In his newsletter, which is part of the MF’s 2023-24 annual report, Dayal explains how the integrity score works. He says the fund house avoids investing in companies where it believes the protection of minority shareholders is suspect, or which intentionally harm clients (e.g. in the financial services sector), or harm society (e.g. by exploiting child labour).

Quantum vs ICICI

At present, Quantum MF is locked in a bit of a battle with the ICICI Banking group over the share swap ratio as ICICI Securities gets delisted. After the National Companies Law Tribunal (NCLT) threw out its case in August, Quantum AMC appealed to the National Company Law Appellate Tribunal (NCLAT).

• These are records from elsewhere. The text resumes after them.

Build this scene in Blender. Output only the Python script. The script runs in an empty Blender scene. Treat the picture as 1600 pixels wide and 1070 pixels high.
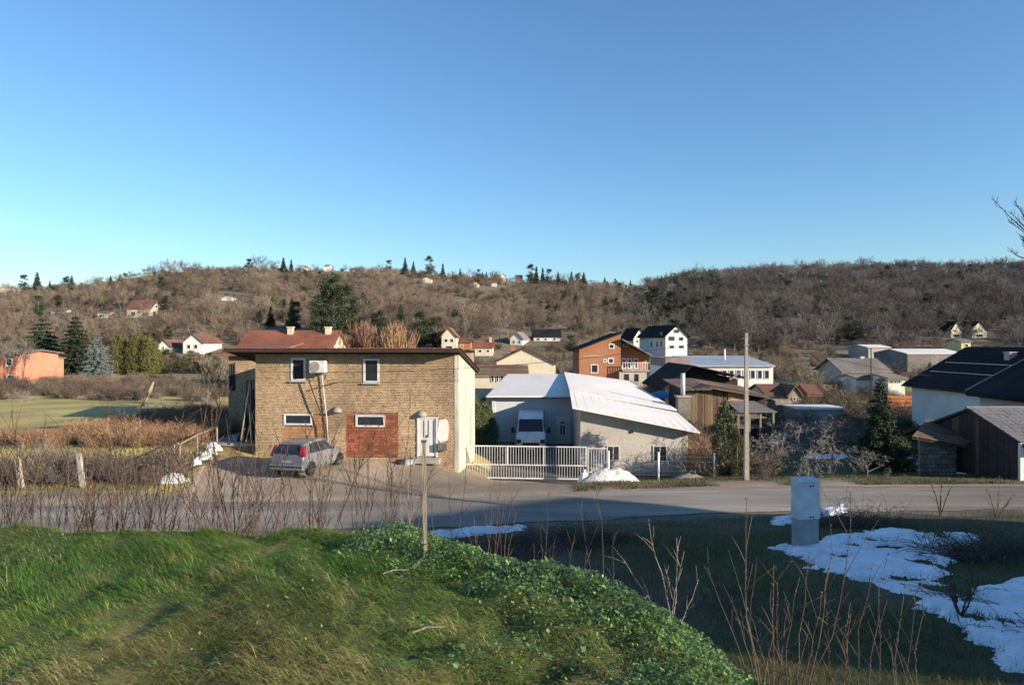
import bpy, math, random
import numpy as np
from mathutils import Vector, Matrix
C = bpy.context.scene.collection
SC = bpy.context.scene
R = math.radians
random.seed(7)
# ---------------------------------------------------------------- camera, sky, sun, exposure
F, CX, CY, CAMZ = 1100.0, 800.0, 535.0, 6.0
cd = bpy.data.cameras.new('camera'); cam = bpy.data.objects.new('camera', cd); C.objects.link(cam)
cam.location = (0, 0, CAMZ); cam.rotation_euler = (R(90), 0, 0)
cd.sensor_width = 36; cd.lens = 36 * F / 1600; cd.clip_start = 0.1; cd.clip_end = 6000
SC.camera = cam
SUNV = Vector((-1.8, 1.0, -0.58)).normalized()          # the way the sunlight travels
world = bpy.data.worlds.new('World'); SC.world = world; world.use_nodes = True
wn = world.node_tree; wn.nodes.clear()
sky = wn.nodes.new('ShaderNodeTexSky'); sky.sky_type = 'NISHITA'; sky.sun_disc = False
sky.sun_elevation = math.asin(-SUNV.z); sky.sun_rotation = math.atan2(-SUNV.x, -SUNV.y)
sky.altitude = 150; sky.air_density = 1.2; sky.dust_density = 0.0; sky.ozone_density = 5.5
bg = wn.nodes.new('ShaderNodeBackground'); bg.inputs[1].default_value = 0.11
wo = wn.nodes.new('ShaderNodeOutputWorld')
wb = wn.nodes.new('ShaderNodeMix'); wb.data_type = 'RGBA'; wb.blend_type = 'MULTIPLY'; wb.inputs[0].default_value = 1; wb.inputs[7].default_value = (.99, .985, .98, 1)   # white balance
wn.links.new(sky.outputs[0], wb.inputs[6]); wn.links.new(wb.outputs[2], bg.inputs[0]); wn.links.new(bg.outputs[0], wo.inputs[0])
sl = bpy.data.lights.new('sun', 'SUN'); sl.energy = 5.0; sl.angle = R(0.55); sl.color = (1.0, 0.86, 0.68)
so = bpy.data.objects.new('sun', sl); C.objects.link(so); so.rotation_euler = SUNV.to_track_quat('-Z', 'Y').to_euler()
so.location = (60, -40, 60)
SC.view_settings.view_transform = 'Standard'; SC.view_settings.look = 'None'
SC.view_settings.exposure = 0.93; SC.view_settings.gamma = 1.0; SC.view_settings.use_curve_mapping = False
SC.cycles.max_bounces = 6; SC.cycles.transparent_max_bounces = 8

# ---------------------------------------------------------------- mesh helpers
class MB:
    def __init__(s): s.v = []; s.f = []
    def quad(s, *p):
        n = len(s.v); s.v += [tuple(q) for q in p]; s.f.append(tuple(range(n, n + len(p)))); return s
    def hexa(s, b, t):                                   # bottom ring and top ring of n points
        n = len(s.v); k = len(b); s.v += [tuple(q) for q in b] + [tuple(q) for q in t]
        s.f.append(tuple(n + i for i in reversed(range(k)))); s.f.append(tuple(n + k + i for i in range(k)))
        for i in range(k):
            j = (i + 1) % k; s.f.append((n + i, n + j, n + k + j, n + k + i))
        return s
    def box(s, x0, x1, y0, y1, z0, z1):
        return s.hexa([(x0, y0, z0), (x1, y0, z0), (x1, y1, z0), (x0, y1, z0)], [(x0, y0, z1), (x1, y0, z1), (x1, y1, z1), (x0, y1, z1)])
    def prism_y(s, prof, y0, y1):                        # profile of (x, z), pushed along y
        return s.hexa([(x, y0, z) for x, z in prof], [(x, y1, z) for x, z in prof])
    def prism_x(s, prof, x0, x1):                        # profile of (y, z), pushed along x
        return s.hexa([(x0, y, z) for y, z in prof], [(x1, y, z) for y, z in prof])
    def tube(s, pts, rad, n=6, cap=True):
        pts = [Vector(p) for p in pts]
        if not isinstance(rad, (list, tuple)): rad = [rad] * len(pts)
        base = len(s.v)
        for i, p in enumerate(pts):
            d = (pts[min(i + 1, len(pts) - 1)] - pts[max(i - 1, 0)])
            d = d.normalized() if d.length > 1e-9 else Vector((0, 0, 1))
            a = d.cross(Vector((0, 0, 1)) if abs(d.z) < 0.9 else Vector((1, 0, 0))).normalized(); b = d.cross(a)
            for k in range(n):
                t = 2 * math.pi * k / n
                s.v.append(tuple(p + (a * math.cos(t) + b * math.sin(t)) * rad[i]))
        for i in range(len(pts) - 1):
            for k in range(n):
                k2 = (k + 1) % n; A = base + i * n; B = A + n
                s.f.append((A + k, A + k2, B + k2, B + k))
        if cap:
            s.f.append(tuple(base + k for k in reversed(range(n)))); e = base + (len(pts) - 1) * n
            s.f.append(tuple(e + k for k in range(n)))
        return s
    def mesh(s, name, smooth=False):
        me = bpy.data.meshes.new(name); me.from_pydata(s.v, [], s.f); me.update()
        if smooth: me.polygons.foreach_set('use_smooth', [True] * len(me.polygons))
        return me
def recalc(me):
    import bmesh
    b = bmesh.new(); b.from_mesh(me); bmesh.ops.recalc_face_normals(b, faces=b.faces); b.to_mesh(me); b.free(); return me
def obj(name, mb, mat, parent=None, smooth=False, loc=None, rot=None, kind=None, label=None):
    me = mb if isinstance(mb, bpy.types.Mesh) else recalc(mb.mesh(name, smooth))
    o = bpy.data.objects.new(name, me); C.objects.link(o)
    if mat is not None and len(me.materials) == 0: me.materials.append(mat)
    if parent is not None: o.parent = parent
    if loc is not None: o.location = loc
    if rot is not None: o.rotation_euler = rot
    if kind: o['kind'] = kind
    if label: o['label'] = label
    return o
def bevel(o, w=0.02, seg=2):
    m = o.modifiers.new('bevel', 'BEVEL'); m.width = w; m.segments = seg; m.limit_method = 'ANGLE'; return o
def thing(name, label, cat, loc=(0, 0, 0), rz=0.0, group=None):
    o = bpy.data.objects.new(name, None); C.objects.link(o); o.location = loc; o.rotation_euler = (0, 0, rz)
    o.empty_display_size = 0.3; o['label'] = label; o['category'] = cat
    if group: o['group'] = group
    return o
def tag(o, label, cat, group=None):
    o['label'] = label; o['category'] = cat
    if group: o['group'] = group
    return o
def fastmesh(name, v, f, col=None, k=3):
    v = np.asarray(v, np.float32); f = np.asarray(f, np.int32)
    me = bpy.data.meshes.new(name); me.vertices.add(len(v)); me.vertices.foreach_set('co', v.ravel())
    me.loops.add(f.size); me.loops.foreach_set('vertex_index', f.ravel())
    me.polygons.add(len(f)); me.polygons.foreach_set('loop_start', np.arange(len(f), dtype=np.int32) * k)
    me.polygons.foreach_set('loop_total', np.full(len(f), k, np.int32))
    if col is not None:
        a = me.color_attributes.new('Col', 'FLOAT_COLOR', 'POINT')
        a.data.foreach_set('color', np.concatenate([np.asarray(col, np.float32), np.ones((len(v), 1), np.float32)], 1).ravel())
    me.update(calc_edges=True); return me

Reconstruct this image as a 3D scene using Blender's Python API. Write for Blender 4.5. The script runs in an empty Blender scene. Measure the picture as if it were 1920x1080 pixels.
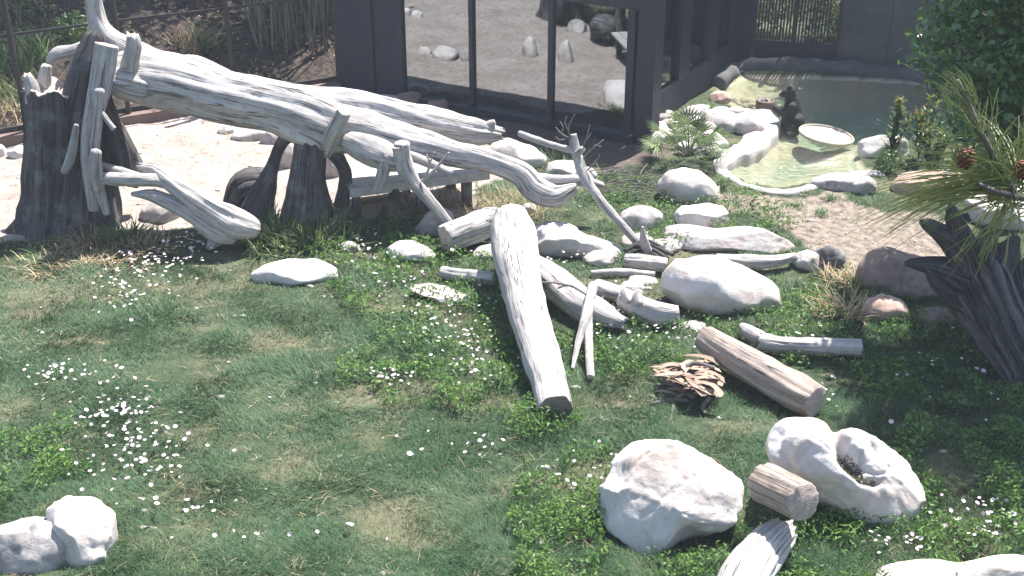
import bpy, bmesh, math, random
import numpy as np
from mathutils import Vector, Matrix
random.seed(7); RNG = np.random.default_rng(7)
R = math.radians
scene = bpy.context.scene
C = scene.collection

# ------------------------------------------------------------------ camera
CAMZ, PITCH, F = 6.0, R(26.0), 2200.0
cam_d = bpy.data.cameras.new('camera'); cam = bpy.data.objects.new('camera', cam_d); C.objects.link(cam)
cam.location = (0, 0, CAMZ); cam.rotation_euler = (R(90) - PITCH, 0, 0)
cam_d.sensor_width = 36; cam_d.lens = F / 1920 * 36; cam_d.clip_end = 600; cam_d.clip_start = 0.05
scene.camera = cam
# ------------------------------------------------------------------ light
TOSUN = Vector((0.28, 0.37, 0.885)).normalized()
sun_d = bpy.data.lights.new('sun', 'SUN'); sun = bpy.data.objects.new('sun', sun_d); C.objects.link(sun)
sun_d.energy = 5.0; sun_d.angle = R(0.55); sun_d.color = (1.0, 0.955, 0.90)
sun.rotation_euler = (-TOSUN).to_track_quat('-Z', 'Y').to_euler(); sun.location = (6, 8, 20)
world = bpy.data.worlds.new('World'); scene.world = world; world.use_nodes = True
wn = world.node_tree; wn.nodes.clear()
sky = wn.nodes.new('ShaderNodeTexSky'); sky.sky_type = 'NISHITA'; sky.sun_disc = False
sky.sun_elevation = math.asin(TOSUN.z); sky.sun_rotation = math.atan2(TOSUN.x, TOSUN.y)
sky.dust_density = 1.0
bg = wn.nodes.new('ShaderNodeBackground'); bg.inputs[1].default_value = 0.09
wo = wn.nodes.new('ShaderNodeOutputWorld')
wn.links.new(sky.outputs[0], bg.inputs[0]); wn.links.new(bg.outputs[0], wo.inputs[0])
vs = scene.view_settings
scene.display_settings.display_device = 'sRGB'
vs.view_transform = 'Standard'; vs.look = 'None'; vs.gamma = 1; vs.use_curve_mapping = False; vs.exposure = 1.65
scene.render.engine = 'CYCLES'

# ------------------------------------------------------------------ placing helpers (world coordinates measured from the photograph)
SP, CP = math.sin(PITCH), math.cos(PITCH)
def ray(px, py):
    u = (px - 960) / F; v = (540 - py) / F
    return np.array((u, CP + v * SP, -SP + v * CP))
def Z(px, py, z=0.0):
    d = ray(px, py); t = (z - CAMZ) / d[2]; return np.array((0, 0, CAMZ)) + t * d
def Yp(px, py, Y):
    d = ray(px, py); t = Y / d[1]; return np.array((0, 0, CAMZ)) + t * d
def depth(p): return p[1] * CP - (p[2] - CAMZ) * SP
def m_per_px(p): return depth(p) / F
def gxy(pts): return np.array([Z(a, b)[:2] for a, b in pts])

# ------------------------------------------------------------------ noise
_p = RNG.permutation(256); _p = np.concatenate((_p, _p, _p)); _g = RNG.normal(size=(256, 3)); _g /= np.linalg.norm(_g, axis=1)[:, None]
def pn(P):
    P = np.asarray(P, float); i = np.floor(P).astype(int); f = P - i; i &= 255
    w = f * f * f * (f * (f * 6 - 15) + 10); out = 0
    for a in (0, 1):
        for b in (0, 1):
            for c in (0, 1):
                h = _p[_p[_p[i[:, 0] + a] + i[:, 1] + b] + i[:, 2] + c] & 255
                dd = f - np.array((a, b, c))
                wt = (w[:, 0] if a else 1 - w[:, 0]) * (w[:, 1] if b else 1 - w[:, 1]) * (w[:, 2] if c else 1 - w[:, 2])
                out = out + wt * (_g[h] * dd).sum(1)
    return out * 1.5
def fbm(P, o=4, g=0.5):
    s = 0; a = 1; P = np.asarray(P, float)
    for k in range(o): s = s + a * pn(P + 17.3 * k); P = P * 2.03; a *= g
    return s

def inpoly(xy, poly):
    x, y = xy[:, 0], xy[:, 1]; n = len(poly); ins = np.zeros(len(x), bool); j = n - 1
    for i in range(n):
        xi, yi = poly[i]; xj, yj = poly[j]
        c = ((yi > y) != (yj > y)) & (x < (xj - xi) * (y - yi) / (yj - yi + 1e-12) + xi)
        ins ^= c; j = i
    return ins
def pdist(xy, poly, closed=True):
    d = np.full(len(xy), 1e9); n = len(poly)
    for i in range(n if closed else n - 1):
        a = np.array(poly[i]); b = np.array(poly[(i + 1) % n]); ab = b - a
        t = np.clip(((xy - a) @ ab) / (ab @ ab + 1e-12), 0, 1)
        d = np.minimum(d, np.hypot(*(xy - a - t[:, None] * ab).T))
    return d

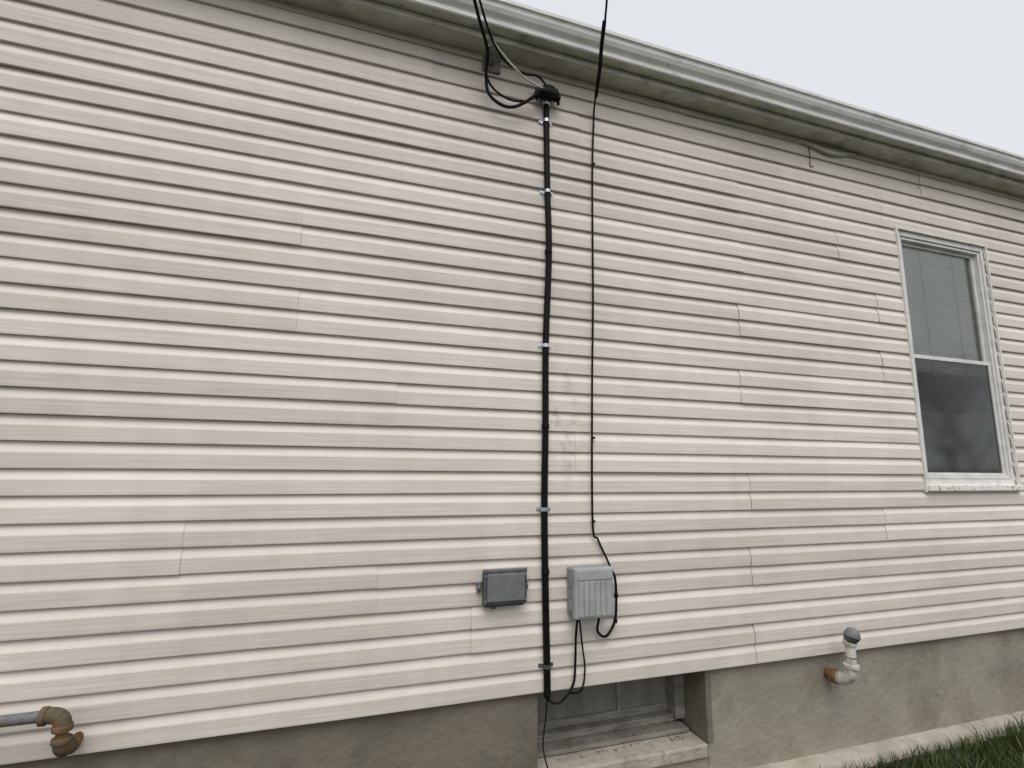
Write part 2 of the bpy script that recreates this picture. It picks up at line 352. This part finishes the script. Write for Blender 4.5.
# curtain panels seen dimly behind the lower sash
V=[];F=[]
n=120
for i in range(n+1):
    x=gx0+(gx1-gx0)*i/n; y=.10+.012*math.sin(i*.9)+.006*math.sin(i*2.3)
    V+=[(x,y,-.1+CH),(x,y,.42+CH)]
for i in range(n): F.append((2*i,2*i+2,2*i+3,2*i+1))
new_obj("cafe_curtain",V,F,mat("curtain_cloth",(.5,.5,.46),.9,nscale=5,col2=(.4,.4,.37)),house,True)
for nm,a in (("room_back",(2.5,6,2.4,2.42,-.9,2.1)),("room_floor",(2.5,6,.13,2.4,-.92,-.9)),("room_ceiling",(2.5,6,.13,2.4,2.1,2.12)),("room_side",(2.48,2.5,.13,2.4,-.9,2.1)),("room_side",(6,6.02,.13,2.4,-.9,2.1))):
    box(nm,*a,M_dark,house)
# ------------------------------------------------------------------ electrical conduit
con=empty("electrical_conduit")
px=.969
cp=[(px,-.035,2.03),(px,-.034,1.894),(px+.007,-.032,1.474),(px+.013,-.038,1.13),(px-.003,-.032,.616),(px-.006,-.036,.2),(px-.010,-.032,-.206),(px-.006,-.036,-.6),(px+.003,-.032,-.924),(px+.005,-.032,-1.06)]
tube("conduit_pipe",cp,.0155,M_black,con,12,10)
tube("strapped_cable",[(p[0]+.012,p[1]+.006,p[2]) for p in cp],.009,M_cable,con,8,10)
for (x,z) in ((px,1.894),(px+.007,1.474),(px-.003,.616),(px-.010,-.206),(px+.003,-.924)):
    Vv=[];Ff=[]; prof_=[(-.038,-.020),(-.020,-.020)]+[(-.0185*math.cos(t),-.034-.0195*math.sin(t)) for t in np.linspace(0,math.pi,9)]+[(.020,-.020),(.038,-.020)]
    for (dx,y) in prof_:
        for dz in (-.009,.009): Vv.append((x+dx,y,z+dz+CH))
    for k in range(len(prof_)-1): a=2*k; Ff.append((a,a+2,a+3,a+1))
    mm=M_zinc if z>-.5 else M_jbd
    o=new_obj("pipe_strap",Vv,Ff,mm,con); md=o.modifiers.new("s",'SOLIDIFY'); md.thickness=.002
    for s in (-.029,.029): cyl("strap_screw",(x+s,-.020,z),(x+s,-.028,z),.005,mm,con,10)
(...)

Quantum AMC, the asset manager, says the ratio is unfavourable for the shareholders of ICICI Securities, the broking arm of ICICI group. The securities firm will continue to remain a wholly owned subsidiary of the bank. QLTEVF and Quantum ELSS Tax Saver Fund own shares of ICICI Bank and ICICI Securities. Quantum AMC has taken up the battle on behalf of the fund house’s unitholders.

Read: Quantum Mutual vs ICICI: Should the fund’s investors pay legal fees?

Dayal has made Sebi a party in the NCLAT, unlike at the NCLT. He explains that since the NCLT re-looked at the whole process of the voting exercise and didn’t find anything wrong with it, it had dismissed the case. However, he points out that newspapers had reported in March 2024 that ICICI Bank employees had been calling up shareholders of ICICI Securities and nudging them to vote in favour of delisting.

In May, the Press also reported that Sebi had started to look into the matter, about which ICICI Securities shareholders complained to the regulator. In June, the markets watchdog wrote a letter to ICICI Bank asking it to desist from interfering with the shareholders’ decision-making, and called its interference “inappropriate”.

Dayal says that he wants Sebi to  clarify to the NCLAT whether, according to its June letter to ICICI Bank, the voting “process was vitiated” as the NCLT judge had observed. It will compel the NCLAT to order a second shareholder vote over delisting.

As of September-end, QLTEVF holds 5,80,810 shares, or 0.008 percent, of the bank’s shareholding. It also holds 2,47,482 shares, or 0.076 percent, in ICICI Securities Ltd.

“ICICI Securities represents about 2 percent of our portfolio. We are custodians of your savings. If you have given us capital to deploy on your behalf, it’s not a game. You’ve given me your capital, your savings, to maximise your returns. We are accountable to our investors. This will benefit our unitholders. We’re not doing this for glory. We’re doing this to fight for the unitholders’ right to get the right price for their shares – and we expect Sebi to do the same,” Dayal says.